§ **Problem**: Go through the listing below and gather every line with the word "that".

□ □ □ □ □

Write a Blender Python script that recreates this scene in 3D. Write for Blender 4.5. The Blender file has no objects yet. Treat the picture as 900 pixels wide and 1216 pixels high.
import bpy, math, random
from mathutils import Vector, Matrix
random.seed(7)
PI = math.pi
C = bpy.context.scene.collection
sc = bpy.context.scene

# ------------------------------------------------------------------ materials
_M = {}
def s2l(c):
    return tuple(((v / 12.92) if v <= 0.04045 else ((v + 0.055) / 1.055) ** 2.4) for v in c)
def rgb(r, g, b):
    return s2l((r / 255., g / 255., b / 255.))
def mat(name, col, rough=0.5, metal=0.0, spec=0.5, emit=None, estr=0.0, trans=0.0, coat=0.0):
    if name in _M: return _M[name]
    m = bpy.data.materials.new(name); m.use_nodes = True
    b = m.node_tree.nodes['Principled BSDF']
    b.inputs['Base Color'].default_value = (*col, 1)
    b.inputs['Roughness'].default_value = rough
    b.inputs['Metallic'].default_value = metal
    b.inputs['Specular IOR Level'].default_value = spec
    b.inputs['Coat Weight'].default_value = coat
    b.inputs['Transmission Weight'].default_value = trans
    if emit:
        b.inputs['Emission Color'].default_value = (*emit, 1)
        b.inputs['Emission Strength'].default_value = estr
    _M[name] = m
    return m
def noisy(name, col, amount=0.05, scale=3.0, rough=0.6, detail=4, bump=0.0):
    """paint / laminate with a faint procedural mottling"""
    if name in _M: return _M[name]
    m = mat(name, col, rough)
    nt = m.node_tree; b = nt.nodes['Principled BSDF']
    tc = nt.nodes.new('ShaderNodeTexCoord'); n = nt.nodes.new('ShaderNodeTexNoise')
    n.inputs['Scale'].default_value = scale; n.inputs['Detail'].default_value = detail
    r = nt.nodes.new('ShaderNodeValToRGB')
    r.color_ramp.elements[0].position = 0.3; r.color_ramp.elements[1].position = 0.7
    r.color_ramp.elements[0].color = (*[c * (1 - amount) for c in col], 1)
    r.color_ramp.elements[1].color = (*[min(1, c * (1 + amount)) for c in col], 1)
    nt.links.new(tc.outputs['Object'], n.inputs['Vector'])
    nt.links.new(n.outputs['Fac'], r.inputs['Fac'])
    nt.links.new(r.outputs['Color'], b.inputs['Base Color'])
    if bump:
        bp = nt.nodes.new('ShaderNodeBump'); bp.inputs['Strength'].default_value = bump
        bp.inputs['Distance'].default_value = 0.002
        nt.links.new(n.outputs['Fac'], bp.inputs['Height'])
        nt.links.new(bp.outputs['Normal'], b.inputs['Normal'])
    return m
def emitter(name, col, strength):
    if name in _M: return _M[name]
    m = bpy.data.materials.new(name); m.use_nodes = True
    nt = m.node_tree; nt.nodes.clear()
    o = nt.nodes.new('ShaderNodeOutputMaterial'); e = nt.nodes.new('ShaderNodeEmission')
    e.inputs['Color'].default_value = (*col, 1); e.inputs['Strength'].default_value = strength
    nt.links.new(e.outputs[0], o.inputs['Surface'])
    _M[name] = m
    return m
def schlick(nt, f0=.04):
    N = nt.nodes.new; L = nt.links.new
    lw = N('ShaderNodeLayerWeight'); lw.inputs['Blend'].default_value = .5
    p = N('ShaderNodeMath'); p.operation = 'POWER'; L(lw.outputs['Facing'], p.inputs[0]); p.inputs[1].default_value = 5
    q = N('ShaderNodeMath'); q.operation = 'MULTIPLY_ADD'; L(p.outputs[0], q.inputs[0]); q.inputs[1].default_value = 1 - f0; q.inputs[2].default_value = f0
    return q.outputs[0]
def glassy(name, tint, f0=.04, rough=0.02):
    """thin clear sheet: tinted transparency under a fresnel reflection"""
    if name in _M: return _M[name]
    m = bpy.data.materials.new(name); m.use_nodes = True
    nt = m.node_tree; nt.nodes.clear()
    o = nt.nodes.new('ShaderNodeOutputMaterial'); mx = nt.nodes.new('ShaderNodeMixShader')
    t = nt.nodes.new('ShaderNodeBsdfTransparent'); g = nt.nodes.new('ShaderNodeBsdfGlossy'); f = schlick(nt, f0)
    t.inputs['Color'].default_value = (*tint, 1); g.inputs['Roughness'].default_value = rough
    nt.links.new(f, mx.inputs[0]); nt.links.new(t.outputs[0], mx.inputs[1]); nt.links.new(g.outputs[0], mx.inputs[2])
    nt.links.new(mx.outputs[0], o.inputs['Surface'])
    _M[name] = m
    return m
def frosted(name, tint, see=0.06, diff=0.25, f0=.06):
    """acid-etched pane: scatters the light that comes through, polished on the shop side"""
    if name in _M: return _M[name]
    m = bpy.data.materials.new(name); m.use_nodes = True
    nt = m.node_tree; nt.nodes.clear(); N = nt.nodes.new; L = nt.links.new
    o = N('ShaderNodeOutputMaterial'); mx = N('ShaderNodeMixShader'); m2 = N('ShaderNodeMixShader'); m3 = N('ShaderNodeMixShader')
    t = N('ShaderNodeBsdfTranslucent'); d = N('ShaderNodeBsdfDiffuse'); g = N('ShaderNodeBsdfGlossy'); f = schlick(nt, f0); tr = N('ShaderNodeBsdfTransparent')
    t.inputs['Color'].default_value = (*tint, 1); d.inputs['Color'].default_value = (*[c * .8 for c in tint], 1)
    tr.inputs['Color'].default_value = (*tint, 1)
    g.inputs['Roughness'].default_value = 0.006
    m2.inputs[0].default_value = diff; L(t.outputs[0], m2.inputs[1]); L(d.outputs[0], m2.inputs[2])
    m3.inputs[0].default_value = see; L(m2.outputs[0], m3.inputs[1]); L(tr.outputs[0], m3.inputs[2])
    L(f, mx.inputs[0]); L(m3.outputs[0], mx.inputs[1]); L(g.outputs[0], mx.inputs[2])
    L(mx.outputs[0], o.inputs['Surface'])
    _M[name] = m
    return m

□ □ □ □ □

§ **Task answer**:
Write a Blender Python script that recreates this scene in 3D. Write for Blender 4.5. The Blender file has no objects yet. Treat the picture as 900 pixels wide and 1216 pixels high.
    """acid-etched pane: scatters the light that comes through, polished on the shop side"""